Das riecht nach einer Selfmade-Erfolgsgeschichte. Junge texanische Studentinnen mit lausigen Nebenjobs befreien sich von ihrem Joch, indem sie sich als fleißige Autorinnen bizarr-erotischer Literatur über Dino-Sex profilieren.

Anfang Oktober wurden die zwei Jungautorinnen von diversen amerikanischen und britischen Medien entsprechend gefeiert. Dem "New York Magazine" erzählten Sims und Branwen, dass ihre Dinosaurier-Erotika aus einem Gag heraus entstanden seien. Gegenüber der "Huffington Post" gaben sie zu, dass sie natürlich Pseudonyme verwenden: "Glauben Sie wirklich, wir wären so verrückt, unsere Sachen unter unseren eigenen Namen zu veröffentlichen?"

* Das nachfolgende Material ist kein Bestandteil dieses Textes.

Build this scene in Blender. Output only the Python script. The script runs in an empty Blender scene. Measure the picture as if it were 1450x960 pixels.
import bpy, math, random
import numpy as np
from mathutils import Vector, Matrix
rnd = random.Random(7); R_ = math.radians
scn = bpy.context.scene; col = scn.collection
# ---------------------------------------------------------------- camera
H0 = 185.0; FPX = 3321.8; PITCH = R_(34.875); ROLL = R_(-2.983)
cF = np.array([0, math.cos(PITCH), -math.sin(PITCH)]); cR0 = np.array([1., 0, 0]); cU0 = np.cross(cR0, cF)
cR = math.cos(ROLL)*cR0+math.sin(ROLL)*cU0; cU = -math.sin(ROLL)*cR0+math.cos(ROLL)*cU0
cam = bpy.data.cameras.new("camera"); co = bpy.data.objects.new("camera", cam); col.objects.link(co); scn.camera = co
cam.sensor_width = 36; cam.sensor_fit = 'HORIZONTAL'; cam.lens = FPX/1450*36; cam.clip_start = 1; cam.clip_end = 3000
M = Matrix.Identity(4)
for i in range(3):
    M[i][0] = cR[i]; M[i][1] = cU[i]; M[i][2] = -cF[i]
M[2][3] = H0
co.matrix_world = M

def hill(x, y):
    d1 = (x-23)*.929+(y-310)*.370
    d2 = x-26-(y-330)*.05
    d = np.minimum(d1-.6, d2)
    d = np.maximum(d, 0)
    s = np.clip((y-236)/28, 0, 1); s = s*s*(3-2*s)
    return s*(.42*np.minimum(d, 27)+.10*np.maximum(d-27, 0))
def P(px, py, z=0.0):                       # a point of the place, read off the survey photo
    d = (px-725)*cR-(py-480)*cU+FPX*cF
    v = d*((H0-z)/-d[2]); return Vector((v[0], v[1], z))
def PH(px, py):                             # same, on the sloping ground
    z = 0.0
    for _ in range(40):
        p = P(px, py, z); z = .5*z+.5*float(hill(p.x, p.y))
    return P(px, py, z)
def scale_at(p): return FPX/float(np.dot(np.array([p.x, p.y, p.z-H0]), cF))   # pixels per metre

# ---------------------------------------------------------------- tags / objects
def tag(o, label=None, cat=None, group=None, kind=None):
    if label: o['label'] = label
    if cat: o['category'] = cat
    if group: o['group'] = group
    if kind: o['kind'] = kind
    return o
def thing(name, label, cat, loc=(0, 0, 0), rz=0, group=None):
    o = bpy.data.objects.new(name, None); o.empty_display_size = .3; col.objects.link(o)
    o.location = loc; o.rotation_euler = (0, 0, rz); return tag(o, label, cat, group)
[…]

Man könnte allerdings noch ganz andere Fragen stellen: Wie schreibt man 169 Kurzgeschichten in einem Jahr, veröffentlicht 100 in einem Monat? Laut Branwen und Sims schreiben die beiden zurzeit von früh bis spät. Mit Blick auf die Handlung ist das vor allem eine quantitative Aufgabe - möglich, dass es stimmt.

Und das sagt Amazon zum Thema

Es gibt allerdings auch Kindle-Autoren, die sich sogenannter Private Label Rights (PLRs: Buch-Rohlinge, die man unter eigenem Namen weiterverkaufen darf) bedienen, Klassiker plagiieren oder einfach Inhalte aus dem Web abfischen. Amazon versucht, solche Dinge mit Filtern und Sicherheitsmechanismen zu verhindern und entfernt entsprechende Angebote, die auffallen oder gemeldet werden. Bei der Breite des Angebots und der hohen Publikationsgeschwindigkeit könne aber immer wieder einmal etwas durchkommen, sagt eine Unternehmenssprecherin: Hundertprozentige Sicherheit sei natürlich nicht zu erreichen.

Veröffentlichungswelle von Dinosaurier-Erotik

Fragen von SPIEGEL ONLINE zu ihren Schreibmethoden wollten die Dino-Sex-Autorinnen Branwen und Sims nicht beantworten. Aber wo die Ansprüche niedrig gehängt werden, sind kreative Eruptionen ja auch ohne unerlaubte Hilfsmittel denkbar. Die Szene reagiert rasend schnell, wenn sie eine vermeintlich lohnende Masche erkennt.

Nur sechs Tage nach der Veröffentlichung des ersten Branwen/Sims-Interviews im "New York Magazine" kam es zu einer wahren Veröffentlichungswelle von Dinosaurier-Erotik. Inzwischen veröffentlichen mindestens 29 Autorinnen unter dieser Genre-Bezeichnung, zwei weitere haben sich schon auf die Nische des "Gay Dinosaur Beast Sex" spezialisiert. Jetzt konkurrieren Autorinnen wie "Roxy Fosilz" oder "Tyrexina Saurusovich" mit den texanischen Jungautorinnen.

Wenn es sie denn wirklich gibt und sie überhaupt Frauen sind, versteht sich. Denn weiblich und Mitte Zwanzig sind angeblich die meisten Bizarr-Erotik-Autorinnen. Das mag sogar wahr sein. Mit Blick aufs Marketing ist es aber auf jeden Fall günstig.